## BEGIN INFORMATION SHOWN

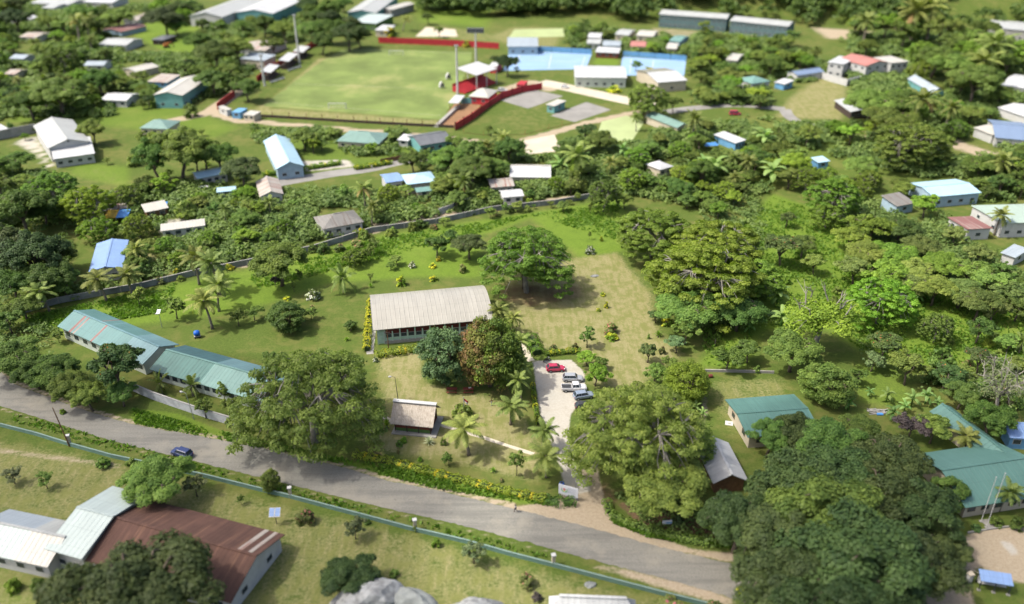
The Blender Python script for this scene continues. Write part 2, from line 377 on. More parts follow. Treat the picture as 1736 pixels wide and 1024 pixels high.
def clump_leaves(rg, cen, rad, flat, per, leaf, outer, ctint, flush=None, flower=0.0, shell=0.55):
    """cen (N,3) rad (N) -> leaf arrays"""
    N = len(cen); cnt = np.maximum(3, (per*(rad/rad.mean())**2).astype(int)); idx = np.repeat(np.arange(N), cnt)
    d = rg.normal(size=(len(idx), 3)); d /= np.linalg.norm(d, axis=1, keepdims=True)
    flip = d[:, 2] < -0.25; d[flip, 2] *= -0.6
    r = rad[idx]*(shell+(1-shell)*rg.random(len(idx)))
    p = cen[idx]+d*r[:, None]*np.array([1, 1, flat])
    nr = d*np.array([0.8, 0.8, 1.0])+np.array([-0.12, -0.06, 0.5])+rg.normal(size=d.shape)*0.33
    sz = leaf*(0.65+0.7*rg.random(len(idx)))
    t0 = np.clip(ctint[idx]+rg.normal(size=len(idx))*0.2, 0, 1)
    t1 = np.zeros(len(idx)) if flush is None else np.clip(flush[idx]*(0.5+0.6*rg.random(len(idx))), 0, 1)
    t2 = ((rg.random(len(idx)) < flower*np.clip(ctint[idx]*1.6, 0, 1)) & (d[:, 2] > 0.2)).astype(float)
    return p, nr, sz, np.stack([t0, t1, t2], 1)
def limb_pts(a, b, sag, rg, n=4):
    a, b = np.array(a, float), np.array(b, float); out = []
    for i in range(n+1):
        t = i/n; p = a*(1-t)+b*t; p[2] += sag*math.sin(math.pi*t)
        if 0 < i < n: p += rg.normal(size=3)*0.03*np.linalg.norm(b-a)
        out.append(tuple(p))
    return out
TREE = {}     # kind -> list of (W0,H0,trunk mesh, crown mesh)
def tree(kind, W, H, style, seed, leafm, barkm, leaf=0.5, per=90, nclump=80, trunk_r=0.25, fork=0.3, flush=False, flower=0.0, limbs=7, bare=1.0, snag=0, fine=45):
    rg = np.random.default_rng(seed); Rr = W/2
    if style == 'umbrella':       # wide layered plates
        k = nclump; a = rg.random(k)*2*math.pi; rr = np.sqrt(rg.random(k))*Rr*0.92
        rr = np.where(rg.random(k) < 0.3, Rr*(0.8+0.14*rg.random(k)), rr)
        lob = 1+0.13*np.sin(3*a+rg.random()*6)+0.09*np.sin(5*a+rg.random()*6); rr *= lob*0.9
        z = H*(0.93-0.42*(rr/Rr)**2.2)-rg.random(k)**1.3*H*0.45
        cen = np.stack([rr*np.cos(a), rr*np.sin(a), z], 1); rad = Rr*(0.055+0.075*rg.random(k)); flat = 0.34
    elif style == 'round':        # tight dome down to the ground
        k = nclump; u = rg.random(k); cz = 1-1.8*u; a = np.arange(k)*2.39996+rg.random(k)*0.5
        s = np.sqrt(np.maximum(0, 1-cz**2)); bump = 1+0.10*np.sin(2*a+seed)+0.12*rg.normal(size=k)*0.7
        cen = np.stack([Rr*0.80*s*np.cos(a)*bump, Rr*0.80*s*np.sin(a)*bump, H*0.48+H*0.42*cz*np.minimum(bump, 1.1)], 1); rad = Rr*(0.16+0.13*rg.random(k)); flat = 0.85
    elif style == 'lobes':        # several big lobes, each a heap of clumps
        nl = max(5, limbs); lc = []; 
        for i in range(nl):
            a = i*2.4+rg.random()*0.9; q = Rr*(0.18+0.45*math.sqrt(i/nl)); lc.append((q*math.cos(a), q*math.sin(a), H*(0.74-0.30*(q/Rr)**1.3-0.16*rg.random()), Rr*(0.34+0.16*rg.random())))
        lc = np.array(lc); k = nclump; li = rg.integers(0, nl, k)
        d = rg.normal(size=(k, 3)); d /= np.linalg.norm(d, axis=1, keepdims=True); d[:, 2] = np.where(d[:, 2] < -0.35, -d[:, 2]*0.7, d[:, 2])
        cen = lc[li, :3]+d*lc[li, 3:4]*np.array([0.85, 0.85, 0.75])*(0.72+0.34*rg.random((k, 1)))
        cen[:, 2] = np.maximum(cen[:, 2], H*0.16); rad = Rr*(0.13+0.13*rg.random(k)); flat = 0.74
    elif style == 'airy':
        k = nclump; d = rg.normal(size=(k, 3)); d /= np.linalg.norm(d, axis=1, keepdims=True); q = 0.35+0.6*rg.random((k, 1))
        cen = d*q*np.array([Rr*0.9, Rr*0.9, H*0.34])+np.array([0, 0, H*0.64]); rad = Rr*(0.14+0.14*rg.random(k)); flat = 0.7
    elif style == 'bush':
        k = nclump; d = rg.normal(size=(k, 3)); d /= np.linalg.norm(d, axis=1, keepdims=True); d[:, 2] = np.abs(d[:, 2])
        cen = d*np.array([Rr*0.78, Rr*0.78, H*0.74])*(0.65+0.4*rg.random((k, 1))); rad = Rr*(0.2+0.16*rg.random(k)); flat = 0.8
    hz = (cen[:, 2]-cen[:, 2].min())/max(1e-3, np.ptp(cen[:, 2]))
    ct = np.clip(0.45+rg.normal(size=len(cen))*0.24, 0, 1)
    fl = None
    if flush:
        q = -1.5*cen[:, 0]/Rr-0.9*(cen[:, 2]/H-0.55)+0.5*rg.normal(size=len(cen))
        fl = np.clip((q+0.12)*1.6, 0, 1)*(0.5+0.5*rg.random(len(cen)))
    p, nr, sz, tt = clump_leaves(rg, cen, rad, flat, per*bare, leaf, None, ct, fl, flower)
    crown = leaf_mesh('crown', p, nr, sz, tt, leafm, 1.5, seed)
    mb = MB(); fz = H*fork; top = (rg.normal()*0.03*W, rg.normal()*0.03*W, fz)
    mb.tube([(0, 0, -0.3), (top[0]*0.3, top[1]*0.3, fz*0.5), top], [trunk_r*1.35, trunk_r, trunk_r*0.85], 8)
    order = rg.permutation(len(cen)); prim = []
    for i in range(limbs):
        a = i*2*math.pi/limbs+rg.random()*0.6; q = Rr*(0.38+0.2*rg.random())
        zz = np.interp(q, [0, Rr], [H*0.80, H*0.55]) if style != 'umbrella' else H*(0.62+0.14*rg.random())
        pts = limb_pts(top, (q*math.cos(a), q*math.sin(a), zz), H*0.03, rg); prim += pts[2:]
        mb.tube(pts, [trunk_r*x for x in (0.62, 0.52, 0.42, 0.34, 0.26)], 6, cap=False)
    prim = np.array(prim)
    for i in order[:min(len(cen), fine)]:
        c = cen[i]; j = np.argmin(((prim-c)**2).sum(1)); e = c+np.array([0, 0, rad[i]*0.15])
        mb.tube(limb_pts(prim[j], e, np.linalg.norm(e-prim[j])*0.06, rg, 3), [trunk_r*x for x in (0.24, 0.18, 0.12, 0.05)], 4, cap=False)
    for i in range(snag):      # bleached limbs that reach out through the crown
        a = i*2.39996+rg.random(); q = Rr*(0.35+0.5*rg.random()); e = np.array([q*math.cos(a), q*math.sin(a), H*(1.04-0.38*(q/Rr)**2)])
        b = prim[np.argmin(((prim-e)**2).sum(1))]; pts = limb_pts(b, e, H*0.03, rg, 4); mb.tube(pts, [trunk_r*x for x in (0.36, 0.30, 0.24, 0.16, 0.06)], 5, cap=False)
        for k in range(3):
            f = np.array(pts[2+k % 2]); g = e+rg.normal(size=3)*np.array([1, 1, .4])*Rr*0.15; mb.tube(limb_pts(f, g, 0.1, rg, 2), [trunk_r*x for x in (0.15, 0.10, 0.04)], 4, cap=False)
    tm = mb.mesh('trunk', barkm, True)
    TREE.setdefault(kind, []).append((W, H, tm, crown))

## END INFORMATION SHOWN

● PROBLEM DETAILS: Show every line where the string "wide" appears.

● EXERCISE SOLUTION:
The Blender Python script for this scene continues. Write part 2, from line 377 on. More parts follow. Treat the picture as 1736 pixels wide and 1024 pixels high.
    if style == 'umbrella':       # wide layered plates